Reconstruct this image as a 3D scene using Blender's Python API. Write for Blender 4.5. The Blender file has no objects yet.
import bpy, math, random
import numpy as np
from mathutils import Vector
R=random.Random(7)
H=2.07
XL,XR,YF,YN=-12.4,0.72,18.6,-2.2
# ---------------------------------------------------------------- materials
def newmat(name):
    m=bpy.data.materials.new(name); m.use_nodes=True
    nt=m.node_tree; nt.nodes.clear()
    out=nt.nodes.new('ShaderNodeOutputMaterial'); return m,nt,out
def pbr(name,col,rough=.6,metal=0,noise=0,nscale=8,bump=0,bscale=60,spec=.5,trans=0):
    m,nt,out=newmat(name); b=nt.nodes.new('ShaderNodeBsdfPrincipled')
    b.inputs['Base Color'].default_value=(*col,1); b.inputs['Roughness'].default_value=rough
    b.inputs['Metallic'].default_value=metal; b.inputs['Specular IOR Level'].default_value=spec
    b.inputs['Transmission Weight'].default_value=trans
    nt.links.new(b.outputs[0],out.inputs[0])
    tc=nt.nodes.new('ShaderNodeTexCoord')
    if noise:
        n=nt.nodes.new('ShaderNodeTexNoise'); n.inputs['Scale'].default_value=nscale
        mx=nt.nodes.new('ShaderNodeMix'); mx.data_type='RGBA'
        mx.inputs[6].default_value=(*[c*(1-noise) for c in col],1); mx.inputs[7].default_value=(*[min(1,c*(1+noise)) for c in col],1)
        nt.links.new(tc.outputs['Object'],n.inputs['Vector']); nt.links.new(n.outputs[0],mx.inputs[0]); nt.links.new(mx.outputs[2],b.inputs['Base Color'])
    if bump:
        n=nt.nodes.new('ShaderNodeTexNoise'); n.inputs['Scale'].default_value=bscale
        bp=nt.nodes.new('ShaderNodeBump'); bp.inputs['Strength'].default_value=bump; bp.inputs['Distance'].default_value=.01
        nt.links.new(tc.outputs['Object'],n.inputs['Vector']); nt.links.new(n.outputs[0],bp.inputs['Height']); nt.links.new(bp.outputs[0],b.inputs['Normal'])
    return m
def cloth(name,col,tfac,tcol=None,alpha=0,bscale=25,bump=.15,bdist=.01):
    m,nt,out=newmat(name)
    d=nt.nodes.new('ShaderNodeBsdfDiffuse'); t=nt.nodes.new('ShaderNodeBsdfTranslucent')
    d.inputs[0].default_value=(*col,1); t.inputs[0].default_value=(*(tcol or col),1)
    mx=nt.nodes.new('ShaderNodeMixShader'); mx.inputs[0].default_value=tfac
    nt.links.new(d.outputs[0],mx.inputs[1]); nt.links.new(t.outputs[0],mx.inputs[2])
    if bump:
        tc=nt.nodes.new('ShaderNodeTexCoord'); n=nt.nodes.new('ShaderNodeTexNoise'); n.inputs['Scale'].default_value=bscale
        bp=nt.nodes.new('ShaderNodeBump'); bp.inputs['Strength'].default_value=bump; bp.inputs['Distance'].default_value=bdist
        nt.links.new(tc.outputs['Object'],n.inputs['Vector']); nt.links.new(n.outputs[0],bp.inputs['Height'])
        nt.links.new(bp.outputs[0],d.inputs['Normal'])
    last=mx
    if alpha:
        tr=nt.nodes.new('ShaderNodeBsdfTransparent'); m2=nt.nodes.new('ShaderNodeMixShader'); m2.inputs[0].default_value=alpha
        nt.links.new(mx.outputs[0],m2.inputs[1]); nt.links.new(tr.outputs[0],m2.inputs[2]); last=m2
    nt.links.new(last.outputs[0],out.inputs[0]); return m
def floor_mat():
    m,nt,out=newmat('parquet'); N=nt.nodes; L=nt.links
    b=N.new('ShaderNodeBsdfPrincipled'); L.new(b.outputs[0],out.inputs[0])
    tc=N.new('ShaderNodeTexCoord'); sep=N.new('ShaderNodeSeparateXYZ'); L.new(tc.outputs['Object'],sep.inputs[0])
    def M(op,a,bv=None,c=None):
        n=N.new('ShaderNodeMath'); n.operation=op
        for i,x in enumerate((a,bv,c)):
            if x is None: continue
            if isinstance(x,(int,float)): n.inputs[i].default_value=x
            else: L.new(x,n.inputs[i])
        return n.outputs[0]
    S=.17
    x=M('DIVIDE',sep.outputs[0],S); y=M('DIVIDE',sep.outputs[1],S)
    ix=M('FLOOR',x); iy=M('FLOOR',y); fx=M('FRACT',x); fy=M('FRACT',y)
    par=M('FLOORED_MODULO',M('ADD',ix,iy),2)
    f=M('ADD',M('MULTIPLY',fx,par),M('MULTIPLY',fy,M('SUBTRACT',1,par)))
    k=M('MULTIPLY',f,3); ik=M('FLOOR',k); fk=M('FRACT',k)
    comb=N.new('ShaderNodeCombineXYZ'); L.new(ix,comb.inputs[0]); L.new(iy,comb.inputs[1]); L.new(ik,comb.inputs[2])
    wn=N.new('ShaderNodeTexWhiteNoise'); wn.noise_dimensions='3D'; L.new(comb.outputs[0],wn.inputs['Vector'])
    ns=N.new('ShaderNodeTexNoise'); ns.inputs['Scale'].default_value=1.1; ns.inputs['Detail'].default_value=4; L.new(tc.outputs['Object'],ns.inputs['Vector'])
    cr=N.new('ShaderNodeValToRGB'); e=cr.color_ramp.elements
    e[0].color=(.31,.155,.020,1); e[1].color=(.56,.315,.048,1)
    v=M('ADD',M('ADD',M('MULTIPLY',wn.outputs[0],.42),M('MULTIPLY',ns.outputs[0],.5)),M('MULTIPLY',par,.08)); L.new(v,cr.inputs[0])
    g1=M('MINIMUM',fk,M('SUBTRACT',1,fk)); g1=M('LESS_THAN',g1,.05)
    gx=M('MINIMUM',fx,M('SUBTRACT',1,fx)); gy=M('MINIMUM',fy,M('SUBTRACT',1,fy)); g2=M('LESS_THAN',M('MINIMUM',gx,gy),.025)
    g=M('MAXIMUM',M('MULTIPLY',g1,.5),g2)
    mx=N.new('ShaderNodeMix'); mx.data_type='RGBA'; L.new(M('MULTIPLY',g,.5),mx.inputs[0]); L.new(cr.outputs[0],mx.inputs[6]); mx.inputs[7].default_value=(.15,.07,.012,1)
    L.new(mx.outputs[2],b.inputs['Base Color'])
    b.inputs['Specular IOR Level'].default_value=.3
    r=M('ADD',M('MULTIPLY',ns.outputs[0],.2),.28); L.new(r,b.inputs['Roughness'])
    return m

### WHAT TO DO
Transcribe the whole listing exactly.

### EXERCISE ANSWER
Reconstruct this image as a 3D scene using Blender's Python API. Write for Blender 4.5. The Blender file has no objects yet.
import bpy, math, random
import numpy as np
from mathutils import Vector
R=random.Random(7)
H=2.07
XL,XR,YF,YN=-12.4,0.72,18.6,-2.2
# ---------------------------------------------------------------- materials
def newmat(name):
    m=bpy.data.materials.new(name); m.use_nodes=True
    nt=m.node_tree; nt.nodes.clear()
    out=nt.nodes.new('ShaderNodeOutputMaterial'); return m,nt,out
def pbr(name,col,rough=.6,metal=0,noise=0,nscale=8,bump=0,bscale=60,spec=.5,trans=0):
    m,nt,out=newmat(name); b=nt.nodes.new('ShaderNodeBsdfPrincipled')
    b.inputs['Base Color'].default_value=(*col,1); b.inputs['Roughness'].default_value=rough
    b.inputs['Metallic'].default_value=metal; b.inputs['Specular IOR Level'].default_value=spec
    b.inputs['Transmission Weight'].default_value=trans
    nt.links.new(b.outputs[0],out.inputs[0])
    tc=nt.nodes.new('ShaderNodeTexCoord')
    if noise:
        n=nt.nodes.new('ShaderNodeTexNoise'); n.inputs['Scale'].default_value=nscale
        mx=nt.nodes.new('ShaderNodeMix'); mx.data_type='RGBA'
        mx.inputs[6].default_value=(*[c*(1-noise) for c in col],1); mx.inputs[7].default_value=(*[min(1,c*(1+noise)) for c in col],1)
        nt.links.new(tc.outputs['Object'],n.inputs['Vector']); nt.links.new(n.outputs[0],mx.inputs[0]); nt.links.new(mx.outputs[2],b.inputs['Base Color'])
    if bump:
        n=nt.nodes.new('ShaderNodeTexNoise'); n.inputs['Scale'].default_value=bscale
        bp=nt.nodes.new('ShaderNodeBump'); bp.inputs['Strength'].default_value=bump; bp.inputs['Distance'].default_value=.01
        nt.links.new(tc.outputs['Object'],n.inputs['Vector']); nt.links.new(n.outputs[0],bp.inputs['Height']); nt.links.new(bp.outputs[0],b.inputs['Normal'])
    return m
def cloth(name,col,tfac,tcol=None,alpha=0,bscale=25,bump=.15,bdist=.01):
    m,nt,out=newmat(name)
    d=nt.nodes.new('ShaderNodeBsdfDiffuse'); t=nt.nodes.new('ShaderNodeBsdfTranslucent')
    d.inputs[0].default_value=(*col,1); t.inputs[0].default_value=(*(tcol or col),1)
    mx=nt.nodes.new('ShaderNodeMixShader'); mx.inputs[0].default_value=tfac
    nt.links.new(d.outputs[0],mx.inputs[1]); nt.links.new(t.outputs[0],mx.inputs[2])
    if bump:
        tc=nt.nodes.new('ShaderNodeTexCoord'); n=nt.nodes.new('ShaderNodeTexNoise'); n.inputs['Scale'].default_value=bscale
        bp=nt.nodes.new('ShaderNodeBump'); bp.inputs['Strength'].default_value=bump; bp.inputs['Distance'].default_value=bdist
        nt.links.new(tc.outputs['Object'],n.inputs['Vector']); nt.links.new(n.outputs[0],bp.inputs['Height'])
        nt.links.new(bp.outputs[0],d.inputs['Normal'])
    last=mx
    if alpha:
        tr=nt.nodes.new('ShaderNodeBsdfTransparent'); m2=nt.nodes.new('ShaderNodeMixShader'); m2.inputs[0].default_value=alpha
        nt.links.new(mx.outputs[0],m2.inputs[1]); nt.links.new(tr.outputs[0],m2.inputs[2]); last=m2
    nt.links.new(last.outputs[0],out.inputs[0]); return m
def floor_mat():
    m,nt,out=newmat('parquet'); N=nt.nodes; L=nt.links
    b=N.new('ShaderNodeBsdfPrincipled'); L.new(b.outputs[0],out.inputs[0])
    tc=N.new('ShaderNodeTexCoord'); sep=N.new('ShaderNodeSeparateXYZ'); L.new(tc.outputs['Object'],sep.inputs[0])
    def M(op,a,bv=None,c=None):
        n=N.new('ShaderNodeMath'); n.operation=op
        for i,x in enumerate((a,bv,c)):
            if x is None: continue
            if isinstance(x,(int,float)): n.inputs[i].default_value=x
            else: L.new(x,n.inputs[i])
        return n.outputs[0]
    S=.17
    x=M('DIVIDE',sep.outputs[0],S); y=M('DIVIDE',sep.outputs[1],S)
    ix=M('FLOOR',x); iy=M('FLOOR',y); fx=M('FRACT',x); fy=M('FRACT',y)
    par=M('FLOORED_MODULO',M('ADD',ix,iy),2)
    f=M('ADD',M('MULTIPLY',fx,par),M('MULTIPLY',fy,M('SUBTRACT',1,par)))
    k=M('MULTIPLY',f,3); ik=M('FLOOR',k); fk=M('FRACT',k)
    comb=N.new('ShaderNodeCombineXYZ'); L.new(ix,comb.inputs[0]); L.new(iy,comb.inputs[1]); L.new(ik,comb.inputs[2])
    wn=N.new('ShaderNodeTexWhiteNoise'); wn.noise_dimensions='3D'; L.new(comb.outputs[0],wn.inputs['Vector'])
    ns=N.new('ShaderNodeTexNoise'); ns.inputs['Scale'].default_value=1.1; ns.inputs['Detail'].default_value=4; L.new(tc.outputs['Object'],ns.inputs['Vector'])
    cr=N.new('ShaderNodeValToRGB'); e=cr.color_ramp.elements
    e[0].color=(.31,.155,.020,1); e[1].color=(.56,.315,.048,1)
    v=M('ADD',M('ADD',M('MULTIPLY',wn.outputs[0],.42),M('MULTIPLY',ns.outputs[0],.5)),M('MULTIPLY',par,.08)); L.new(v,cr.inputs[0])
    g1=M('MINIMUM',fk,M('SUBTRACT',1,fk)); g1=M('LESS_THAN',g1,.05)
    gx=M('MINIMUM',fx,M('SUBTRACT',1,fx)); gy=M('MINIMUM',fy,M('SUBTRACT',1,fy)); g2=M('LESS_THAN',M('MINIMUM',gx,gy),.025)
    g=M('MAXIMUM',M('MULTIPLY',g1,.5),g2)
    mx=N.new('ShaderNodeMix'); mx.data_type='RGBA'; L.new(M('MULTIPLY',g,.5),mx.inputs[0]); L.new(cr.outputs[0],mx.inputs[6]); mx.inputs[7].default_value=(.15,.07,.012,1)
    L.new(mx.outputs[2],b.inputs['Base Color'])
    b.inputs['Specular IOR Level'].default_value=.3
    r=M('ADD',M('MULTIPLY',ns.outputs[0],.2),.28); L.new(r,b.inputs['Roughness'])
    return m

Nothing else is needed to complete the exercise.